Berkeley Multimedia and Graphics Seminar
(Wednesday October 16, 1996 12:30-2:00 PDT 405 Soda Hall)

"Kansas: a flexible, 2D virtual reality with audio and
video links for realtime distance learning"

Randall B. Smith
Sun Microsystems Laboratories

The Kansas system is so named because it is a large, flat space with multiple people in it. Each user sees a rectangular patch of the Kansas surface, and can slide their viewport across the plain, encountering animated simulations, audio source objects, or video windows. Users can move across the surface to overlap with one another for realtime collaboration, or move apart to work in isolation. Some of the video windows are images from participants' workstation cameras, so Kansas can support video-conferencing style interaction as well as realtime collaborative tasks.

Kansas is built out of the Self language, so the world can be reprogrammed as it is running. Everything in Self is an object, from the manipulable entities on the screen to integers. This has proven useful: a simulation can be modified or extended in one part of Kansas while users continue to work elsewhere.

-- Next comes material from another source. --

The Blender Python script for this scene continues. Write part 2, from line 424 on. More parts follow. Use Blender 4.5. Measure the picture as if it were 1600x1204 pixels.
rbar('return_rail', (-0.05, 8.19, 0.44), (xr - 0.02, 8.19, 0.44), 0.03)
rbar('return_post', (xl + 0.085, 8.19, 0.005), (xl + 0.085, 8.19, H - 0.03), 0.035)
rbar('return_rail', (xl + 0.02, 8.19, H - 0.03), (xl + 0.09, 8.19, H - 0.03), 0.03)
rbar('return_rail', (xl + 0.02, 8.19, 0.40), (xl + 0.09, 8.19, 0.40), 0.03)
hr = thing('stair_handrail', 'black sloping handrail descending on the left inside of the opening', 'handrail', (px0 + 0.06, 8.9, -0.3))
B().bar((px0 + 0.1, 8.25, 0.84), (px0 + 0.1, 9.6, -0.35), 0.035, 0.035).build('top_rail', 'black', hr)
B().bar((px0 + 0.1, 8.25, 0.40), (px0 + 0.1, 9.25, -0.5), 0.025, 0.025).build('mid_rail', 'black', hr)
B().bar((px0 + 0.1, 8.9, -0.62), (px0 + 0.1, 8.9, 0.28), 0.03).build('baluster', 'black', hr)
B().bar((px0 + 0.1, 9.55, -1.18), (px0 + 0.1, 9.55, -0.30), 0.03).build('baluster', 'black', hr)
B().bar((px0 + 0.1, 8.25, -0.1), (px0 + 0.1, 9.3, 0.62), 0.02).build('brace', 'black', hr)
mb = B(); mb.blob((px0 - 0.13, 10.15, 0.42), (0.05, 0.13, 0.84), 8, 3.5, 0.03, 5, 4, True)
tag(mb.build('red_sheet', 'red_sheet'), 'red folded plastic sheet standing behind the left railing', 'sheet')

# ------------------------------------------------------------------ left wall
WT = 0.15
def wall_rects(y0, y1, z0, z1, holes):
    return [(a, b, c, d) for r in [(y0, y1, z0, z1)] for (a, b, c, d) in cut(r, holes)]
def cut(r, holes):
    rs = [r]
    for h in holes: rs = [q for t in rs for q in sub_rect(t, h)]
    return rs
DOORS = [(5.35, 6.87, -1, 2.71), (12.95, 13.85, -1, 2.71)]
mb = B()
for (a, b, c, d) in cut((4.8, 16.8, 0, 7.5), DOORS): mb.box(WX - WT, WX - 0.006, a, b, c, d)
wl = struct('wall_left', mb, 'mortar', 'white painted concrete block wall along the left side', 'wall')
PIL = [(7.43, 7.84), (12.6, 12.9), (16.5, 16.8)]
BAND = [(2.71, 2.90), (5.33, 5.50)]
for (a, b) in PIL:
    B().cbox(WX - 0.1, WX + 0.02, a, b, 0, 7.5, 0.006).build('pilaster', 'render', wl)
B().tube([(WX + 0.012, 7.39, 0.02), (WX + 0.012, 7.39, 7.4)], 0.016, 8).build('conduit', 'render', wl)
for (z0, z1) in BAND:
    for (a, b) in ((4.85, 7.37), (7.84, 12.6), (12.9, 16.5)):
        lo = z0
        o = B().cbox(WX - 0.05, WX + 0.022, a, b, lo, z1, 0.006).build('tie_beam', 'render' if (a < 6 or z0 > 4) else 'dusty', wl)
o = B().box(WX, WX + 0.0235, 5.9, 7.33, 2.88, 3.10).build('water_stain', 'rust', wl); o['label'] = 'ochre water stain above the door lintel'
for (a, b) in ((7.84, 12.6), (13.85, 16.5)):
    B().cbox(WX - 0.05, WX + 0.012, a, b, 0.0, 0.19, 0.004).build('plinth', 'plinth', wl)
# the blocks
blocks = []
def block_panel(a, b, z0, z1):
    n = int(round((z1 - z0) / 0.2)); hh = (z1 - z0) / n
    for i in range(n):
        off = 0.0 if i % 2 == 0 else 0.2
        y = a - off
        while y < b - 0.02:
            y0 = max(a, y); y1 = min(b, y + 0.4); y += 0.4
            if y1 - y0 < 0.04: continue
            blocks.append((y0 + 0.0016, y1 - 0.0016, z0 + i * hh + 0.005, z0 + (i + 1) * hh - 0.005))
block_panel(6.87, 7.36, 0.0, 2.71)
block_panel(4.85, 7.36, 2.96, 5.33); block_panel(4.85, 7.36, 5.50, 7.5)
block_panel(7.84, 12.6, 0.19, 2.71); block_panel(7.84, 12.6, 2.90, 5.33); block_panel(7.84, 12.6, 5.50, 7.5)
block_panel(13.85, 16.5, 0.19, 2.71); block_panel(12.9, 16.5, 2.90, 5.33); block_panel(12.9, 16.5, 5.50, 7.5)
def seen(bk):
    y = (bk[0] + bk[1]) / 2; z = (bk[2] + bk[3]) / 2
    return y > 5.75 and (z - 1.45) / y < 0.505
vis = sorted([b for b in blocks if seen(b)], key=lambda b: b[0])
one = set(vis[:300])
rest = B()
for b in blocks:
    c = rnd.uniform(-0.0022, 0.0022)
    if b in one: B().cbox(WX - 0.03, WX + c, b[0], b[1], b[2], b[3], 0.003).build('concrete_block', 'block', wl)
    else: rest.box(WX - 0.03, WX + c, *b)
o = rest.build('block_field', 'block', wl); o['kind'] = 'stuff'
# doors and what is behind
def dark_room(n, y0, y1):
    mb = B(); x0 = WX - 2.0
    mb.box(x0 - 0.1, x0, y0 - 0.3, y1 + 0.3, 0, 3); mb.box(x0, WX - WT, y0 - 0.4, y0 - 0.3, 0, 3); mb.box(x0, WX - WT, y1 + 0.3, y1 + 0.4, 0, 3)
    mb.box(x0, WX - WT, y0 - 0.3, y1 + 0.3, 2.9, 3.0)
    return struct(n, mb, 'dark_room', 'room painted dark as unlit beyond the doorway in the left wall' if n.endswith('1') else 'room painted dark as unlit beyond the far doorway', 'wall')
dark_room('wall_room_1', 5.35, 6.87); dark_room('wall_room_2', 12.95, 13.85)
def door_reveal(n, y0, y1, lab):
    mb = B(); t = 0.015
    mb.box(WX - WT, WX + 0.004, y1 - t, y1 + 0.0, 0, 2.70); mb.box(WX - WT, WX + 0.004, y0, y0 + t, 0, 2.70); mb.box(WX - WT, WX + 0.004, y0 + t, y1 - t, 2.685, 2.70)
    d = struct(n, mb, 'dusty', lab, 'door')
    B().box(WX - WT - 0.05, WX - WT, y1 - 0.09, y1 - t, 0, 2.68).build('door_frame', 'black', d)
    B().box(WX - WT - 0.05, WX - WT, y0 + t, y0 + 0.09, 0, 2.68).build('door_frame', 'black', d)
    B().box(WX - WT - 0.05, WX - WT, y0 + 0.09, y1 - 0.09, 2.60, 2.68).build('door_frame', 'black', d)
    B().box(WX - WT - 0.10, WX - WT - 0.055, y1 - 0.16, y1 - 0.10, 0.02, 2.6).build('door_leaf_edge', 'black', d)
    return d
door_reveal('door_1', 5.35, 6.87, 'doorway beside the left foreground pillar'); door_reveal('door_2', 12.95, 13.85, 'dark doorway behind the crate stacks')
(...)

Kansas is being used to test two pedagogical paradigms. In one paradigm, called DTVI (for Distributed Tutored Video Instruction), a small team of students study a videotape of a conventional lecture. I will report on a DTVI study underway at Cal Poly, San Luis Obispo. A second paradigm holds that interactive simulations can facilitating transfer of understanding between experiential and symbolic domains in physics education. In this paradigm, elements of physics labs and elements from word problems are combined in mutli-user, interactive simulations. A small pilot was conducted with high school physics students in East San Jose and myself in Mountain View. This pilot also served to test the internet's ability to support remote realtime collaboration between industrial and public school sites.